Time flies when business is fun

Through gambling, gangsters and ghosts, Roc’s Blackfront Restaurant and Lounge has been serving the City of Charleston everything from baby-back ribs to Red Bull and Vodka mixers to fried frog legs and chilled Courvosier.

Current owner Michael Knoop has seen dramatic changes in the five years he has been owner.

Roc’s, 410 Sixth St., underwent a complete 10-month renovation in 1996 after Knoop took over from previous owner Dave Isbell. “I wanted to keep the original attitude of Roc’s,” Knoop said.

Knoop originally worked at the bar when he was 19.

“Of course, back then, that was legal. Roc’s was my roost,” he said.

Knoop improved everything from the wiring to the windows. The most important items that remained intact are the main floor and a classic 35-foot long walnut bar which was installed in 1941, he said.

Questions have long surrounded the historic brick building, where rumors of gambling, gangsters and even a ghost story have circulated for years.

After the renovation, Knoop uncovered interesting secrets behind the walls of one of Charleston’s historic buildings. Total boards for horseracing, gambling boards and many other secrets turned up.

Roc’s began in the early 1900s as a home for the Charleston Courier Newspaper. The original name for the bar was the Redfront.

Around the time of Prohibition, Roc’s became a speakeasy. Many coffee cups held drinks much stronger than a cup of joe. As people cheered the ponies, money was won and lost, but tradition stayed the same.

The Redfront had visitors from all over central Illinois and even some from Chicago, Knoop said. The allure of gambling and profit brought down big-name Windy City action.

“We found a buzzer system in the wall when remodeling, an early warning if someone came around that shouldn’t,” Knoop said.

Direct lines led to trucks, craps tables, roulette wheels and the total boards for horse racing. The Redfront was a downstate-style Charleston casino – if something had odds, the Redfront set them.

Some employees are rumored to believe that the body of a gangster lurks in the walls of the basement. Knoop insists this is not true, although employees have attested to a ghost wandering the Blackfront, causing disturbances after 1 a.m.

The evolution of law enforcement curbed the casino-style gambling, and a change of ownership led to the name change to Roc’s Blackfront in the early 1960s.

Roc’s Blackfront has always been a safe haven for veterans of the American armed forces from earlier wars and later was a Vietnam veterans watering hole, Knoop said.

It is not all gambling and stories, however: Roc’s remain a successful business on the Square.

Rob Murray, bartender and Roc’s employee for almost three years, describes Roc’s as “a Thursday tradition uptown with a different atmosphere, old brick buildings and an old-fashioned martini bar.”

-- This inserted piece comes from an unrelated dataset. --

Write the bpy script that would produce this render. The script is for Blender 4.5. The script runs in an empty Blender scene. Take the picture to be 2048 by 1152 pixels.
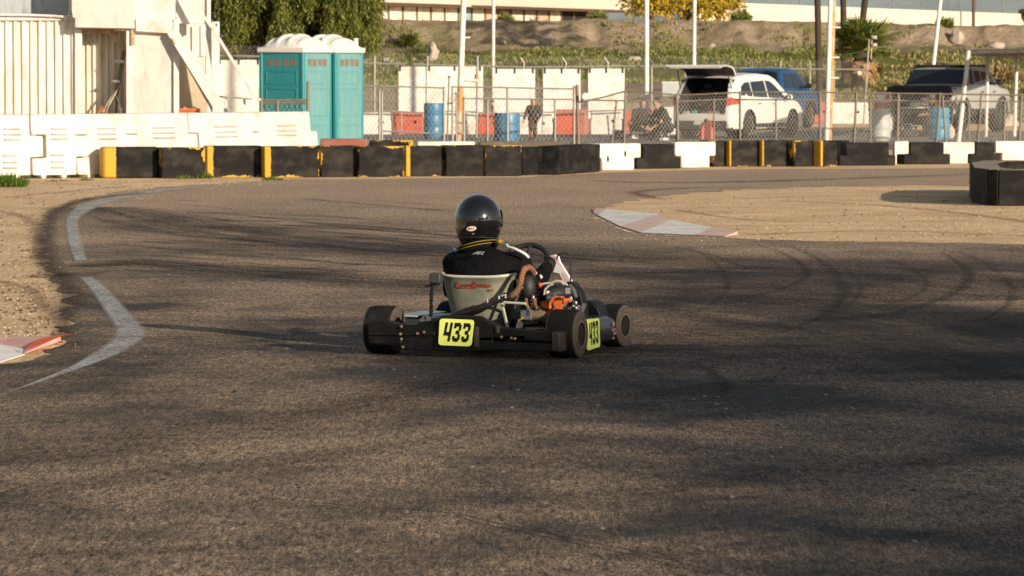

The martini bar is located upstairs, at the Top of the Roc, which has been open for more than three years. Drinks, deejays and dancing are a regular find

While the thought of ghosts may be frightening, Roc’s ribs are anything but scary.

Chris Beaupre, chef for over a year, describes Roc’s as “the place to go for the best ribs around.” Roc’s has many entrees, appetizers, and specialties, but a slab of Roc’s Baby Back Pork Ribs smothered in the “Original Norm’s Nirvana” barbecue sauce is a big seller, Beaupre said.

The sauce is named after Norm Petruschadt, Knoop’s father-in-law, who has since passed away.

Plants rest on the windows, bottles of liquor line the bar and the sight of roulette wheels, craps and poker tables hanging on the walls remind those in the dining room of the deep heritage inside.

Roc’s is open Monday through Saturday, 10 a.m. to 11 p.m., with both bars open until 1 a.m. Every day there are specials from meatloaf at noon to mixers at midnight.

Eight beers are always on tap, and it can be a great place to watch all the big games on digital cable, Knoop said.

For those who go and sit down for a beer and some ribs, they could ask Knoop about the ghosts.

He’ll just smile and laugh and tell some great stories about the Blackfront.